By definition of $h_n$-additive functions and Theorem 3, we have that

$$\begin{array}{cc}\hfill f(r_1{x}_1+\cdots +r_n{x}_n)=& h\left(r_1{x}_1\right)f\left(r_1{x}_1\right)+\cdots +h\left(r_n{x}_n\right)f\left(r_n{x}_n\right)\hfill \\ & =r_{1}h\left(x_1\right)f\left(x_1\right)+\cdots +r_{n}h\left(x_n\right)f\left(x_n\right).\hfill \end{array}$$

So, we obtain what we needed.  □

Theorem 4. 

If the function $f:\mathbb{R}\to \mathbb{R}$ is a discontinuous $h_n$-additive and

$$\begin{array}{c}\hfill h\left(0\right)=0,\end{array}$$

then everywhere is dense in ${\mathbb{R}}^2$.

Proof. 

Let $x_1\ne 0$ in $\mathbb{R}$. Assume that f is a discontinuous h-additive, $h_n$-additive function with $f\left(0\right)=0$; therefore, by Theorem 3, for some $x\in \mathbb{R}$, the function f does not satisfy the equation

$$\begin{array}{c}\hfill h\left(x\right)f\left(x\right)=cx\left(c\mathrm{is} \mathrm{constant}\right).\end{array}$$

Thus, we can find a non-zero point $x_2\in \mathbb{R}$ such that

$$\begin{array}{c}\hfill {\displaystyle \frac{h\left(x_1\right)f\left(x_1\right)}{x_1}}\ne {\displaystyle \frac{h\left(x_2\right)f\left(x_2\right)}{x_2}}.\end{array}$$

(21)

In other words, we have that

$$\begin{array}{c}\hfill \left|\begin{array}{cc}{x}_1& h\left(x_1\right)f\left(x_1\right)\\ x_2& h\left(x_2\right)f\left(x_2\right)\end{array}\right|\ne 0.\end{array}$$

Therefore, the two rows $p_1=(x_1,h\left(x_1\right)f\left(x_1\right))$ and $p_2=(x_2,h\left(x_2\right)f\left(x_2\right))$ are linearly independent. Therefore, they span the plane ${\mathbb{R}}^2$. So, any vector in ${\mathbb{R}}^2$ can be written as a linear combination of these two vectors. Let $r_1$ and $r_2$ be two rational numbers. By performing simple calculations and applying Lemma 1, we have that

$$\begin{array}{cc}\hfill r_1{p}_1+r_2{p}_2=& r_1(x_1,h\left(x_1\right)f\left(x_1\right))+r_2(x_2,h\left(x_2\right)f\left(x_2\right))\hfill \\ & =(r_1{x}_1+r_2{x}_2,r_{1}h\left(x_1\right)f\left(x_1\right)+r_{2}h\left(x_2\right)f\left(x_2\right))\hfill \\ & =(r_1{x}_1+r_2{x}_2,f(r_1{x}_1+r_2{x}_2)).\hfill \end{array}$$

For $x_1\ne 0$ and $x_2\ne 0$ satisfying (21), we have that the set

$$\begin{array}{c}\hfill G:=\{(x,y):x=r_1{x}_1+r_2{x}_2,y=f\left(x\right);(r_1,r_2)\in {\mathbb{Q}}^2\}\end{array}$$

is dense everywhere in ${\mathbb{R}}^2$. This shows that f is dense in ${\mathbb{R}}^2$.  □

It is known that additive functions are dense everywhere in ${\mathbb{R}}^2$; therefore, this theorem generalizes the density of $h_n$-additive functions.

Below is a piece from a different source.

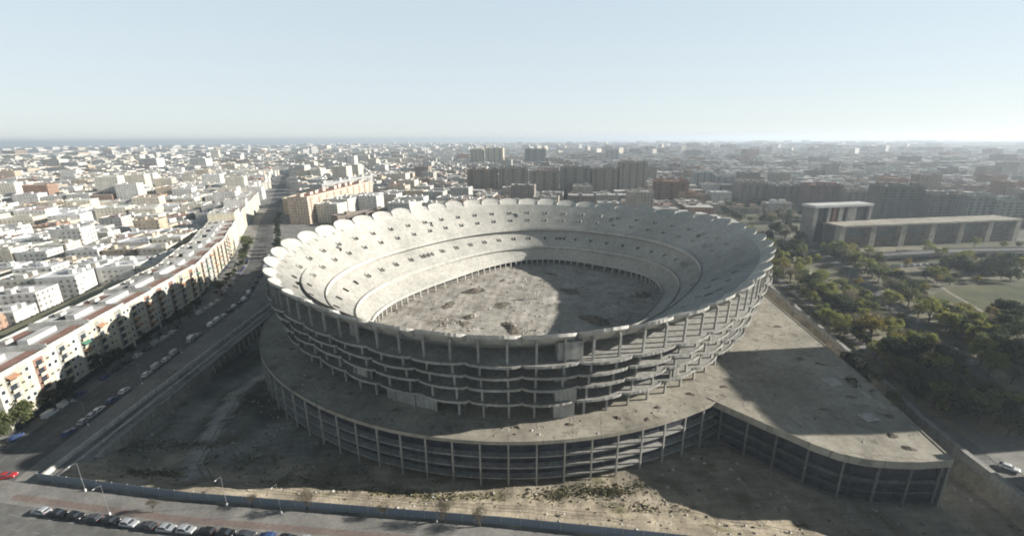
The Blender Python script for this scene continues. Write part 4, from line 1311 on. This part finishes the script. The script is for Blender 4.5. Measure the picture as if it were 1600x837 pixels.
def plant(kind, x, y, where, group, s=1.0, z=Z_ST):
    k = rt.randrange(3); pr = PROT[kind, k]
    sc = s * rt.choice((rt.uniform(.6, .95), rt.uniform(.9, 1.25), rt.uniform(1.05, 1.4)))
    if 'park' in group or 'stadium' in group:
        x += rt.gauss(0, 1.6); y += rt.gauss(0, 1.6)
    lab = f'{DESC[kind]} {where}'
    if pr.name not in usedp:
        usedp.add(pr.name); o = pr
        o.location = (x, y, z); o.rotation_euler = (0, 0, rt.uniform(0, 6.28)); o.scale = (sc,) * 3; o['label'] = lab; THINGS.append(o)
    else:
        o = place(pr, (x, y, z), rt.uniform(0, 6.28), lab, sc)
    o['category'] = 'tree'; o['group'] = group
    return o
# rows along the boundary wall and the park road
def clear(x, y):
    return not any(inside(P, x, y) for P in FOOT)
WP = WALL_R[1:] + [(200, 430)]
for off, step, kinds, where, s in ((10, 6.5, ('olive', 'bare', 'yellow', 'yellow'), 'beside the path along the boundary wall', .8), (19, 6.5, ('yellow', 'olive', 'dark', 'bare', 'golden'), 'between the boundary wall and the park road', 1.0),
                                   (29, 7, ('yellow', 'yellow', 'bare', 'olive'), 'on the near verge of the park road', 1.0)):
    for x, y, h in walk(offs(WP, off), step, 22 if off < 15 else 6):
        if y < 112 or rt.random() < .12 or not clear(x, y): continue
        plant(rt.choice(kinds), x + rt.uniform(-2, 2), y + rt.uniform(-2, 2), where, 'trees in the park', s)
for x, y, h in walk(offs(PARKROAD, 7.5), 7, 55):
    if clear(x, y) and y < 400:
        plant(rt.choice(('golden', 'yellow', 'yellow', 'bare', 'olive')), x + rt.uniform(-1.5, 1.5), y, 'on the far verge of the park road', 'trees in the park', 1.0)
for x, y, h in walk(offs(PARKROAD, 17), 7.5, 60):
    if clear(x, y) and y < 400:
        plant(rt.choice(('golden', 'olive', 'bare', 'dark')), x + rt.uniform(-3, 3), y, 'in the second row past the park road', 'trees in the park', .95)
LAWN = [G(1455, 470), G(1490, 502), G(1600, 496), G(1650, 458), G(1560, 446), G(1490, 452)]
for k in range(120):
    x, y = G(rt.uniform(1300, 1610), rt.uniform(404, 535))
    if clear(x, y) and not inside(LAWN, x, y) and dist_line(x, y, PARKROAD) > 6:
        plant(rt.choice(('yellow', 'olive', 'yellow', 'golden', 'bare', 'dark')), x, y, 'around the lawn right of the park road', 'trees in the park', .85)
for k in range(24):
    x, y = G(rt.uniform(1262, 1340), rt.uniform(386, 412))
    plant(rt.choice(('dark', 'olive', 'yellow')), x, y, 'at the foot of the curved ramp', 'trees in the park', .7)
for k in range(110):
    x, y = G(rt.uniform(1300, 1600), rt.uniform(525, 660))
    if clear(x, y) and dist_line(x, y, PARKROAD) > 7 and dist_line(x, y, WALL_R) > 8:
        plant(rt.choice(('dark', 'dark', 'olive')), x, y, 'in the shaded near part of the park', 'trees in the park', .95)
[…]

Note that the h-additive function is a special case of $h_n$-additive functions for $n=2$. Therefore, in view of the above theorem in the case where $n=2$, we conclude that the h-additive function is dense everywhere in ${\mathbb{R}}^2$.

Darboux [24] proved that if an additive function is continuous at a single point $x_0$, then it is continuous throughout its domain. Therefore, Theorem 4 is a counterpart of Darboux’s Theorem. The motivation of Theorem 4 is to introduce a class of functions larger than additive functions satisfying Darboux’s Theorem.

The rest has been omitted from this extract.